Recent opinion polls have suggested that there may be growing support for a Brexit vote in the 23 June referendum.

“Markets are on the verge of a full-blown panic sell-off due to rising probability of Brexit,” said Rabobank analysts.

PVM Oil Associates analyst Tamas Varga said: “Safe havens are back in fashion. The thought process is that if the UK leaves the EU, then the EU might slip back into recession.”

Markets were already jittery over the health of the global economy and worries over when the US may start raising interest rates.

A new survey from Bank of America Merrill Lynch showed fund managers were holding more cash than at any time since 2001 and have reduced the number of shares they own to four-year lows. “Globally, sentiment remains weak,” the survey said.

Returns on 10-year UK government bonds fell by a significant amount – 0.06 percentage points – to a record low of 1.146%, while 20-year and 30-year “gilts” also dropped to record lows.

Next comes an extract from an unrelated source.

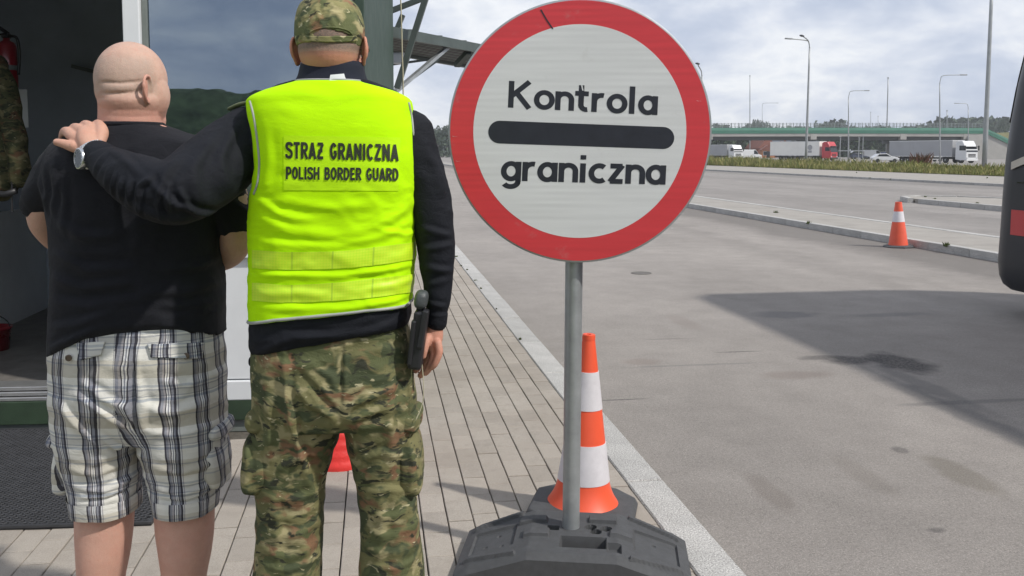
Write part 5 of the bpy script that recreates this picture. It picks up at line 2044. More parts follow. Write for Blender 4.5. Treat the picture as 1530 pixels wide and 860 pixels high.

The decline in yields, or returns, for government bonds reflects strong demand from investors for a safe place to park their money.

‘Immense challenges’

In the case of Germany, the yield fell as low as minus 0.032% – meaning investors were prepared to pay, rather than be paid, to own “Bunds”.

Luke Hickmore, co-manager of Aberdeen Asset Management’s Strategic Bond Fund, said that Bund yields could fall as low as minus 0.1%: “This is just investors getting, very, very, very nervous about the way this [Brexit] vote is going to go.”

Ulrich Kater, economist at DeKaBank, said the uncertainty about a possible Brexit was driving investors to the safe haven of German bonds. “The drop in yields below the zero mark once again shows the immense challenges currently facing global financial markets,” he added.